Visualizing water seepage dynamics in grotto relics via atom-based representative model

Abstract

Water seepage in grotto relics, i.e., Yungang Grottoes, Dazu Rock Carvings, is a key issue to accurately describe the deterioration and weathering process of grotto rock mass. Considering rainfall infiltration, Finite element simulation was performed for studying the water flow through macro-channel of fractured rock in the 4th cave of Yungang Grottoes, where a group of joints with directions of S62°E and N5°W are widely developed. A 3D atom-based representative model was derived from X-ray diffraction (XRD) patterns and the related semi-quantitative calculation of grotto rock powders, for visualizing the associated seepage characteristics through micro-channel by means of molecular dynamics simulation, for the first time. By analyzing various properties, ranging from the configuration and energetic behaviors to the dynamic characteristics, the calculated water flux and mass flow rate were equal to 270 ns−1 and 8.10 × 10–12 g s−1, respectively. A dynamic process of water transport from the entrance region to the exit region was examined and it is consistent with the relative concentration profiles at the corresponding stage. The tagged O atoms experienced a zigzag movement instead of linear motion as expected, roughly exhibited the same target direction.

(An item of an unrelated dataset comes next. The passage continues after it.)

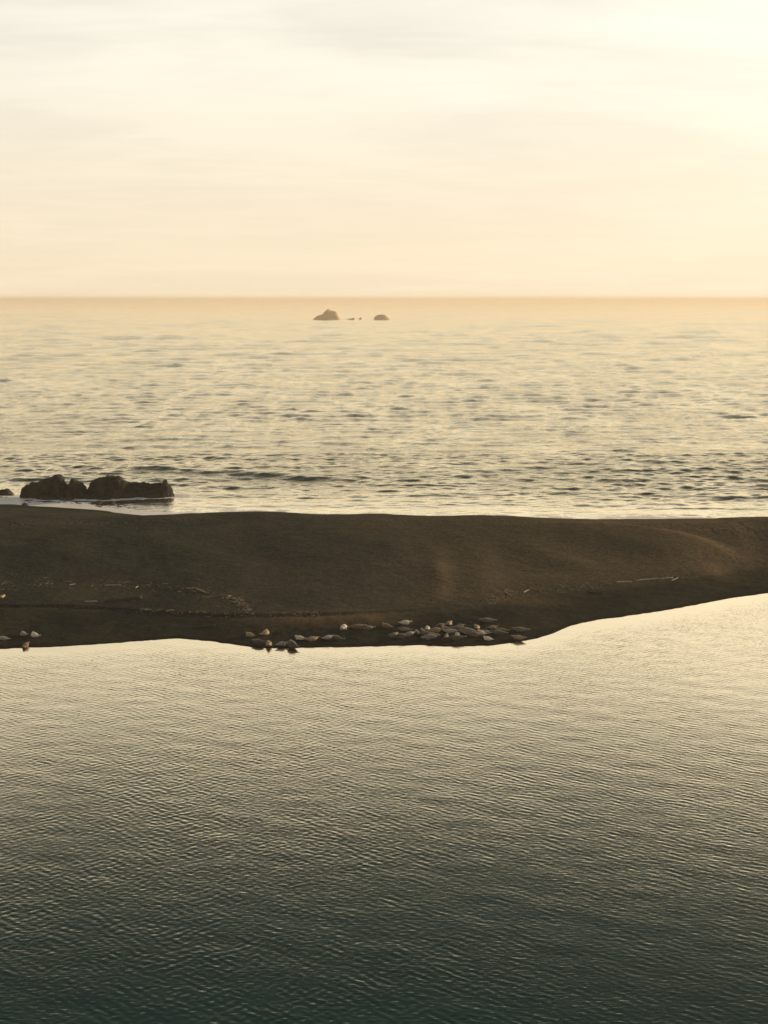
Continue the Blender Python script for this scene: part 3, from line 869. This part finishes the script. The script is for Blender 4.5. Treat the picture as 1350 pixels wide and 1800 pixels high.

The seepage characteristics in grotto relics experienced a complex evolution process and three types can be summarized: water infiltrates through micro-channels with a low flow rate; it flows through fracture with a relatively high flow rate; it turned into a kind of analogous pipe flow in inter-connected fracture network, resulting in water seepage hazard. Current simulation studies provide helpful insights for understanding the water flow-infiltration behavior of fractured rock in grotto relics.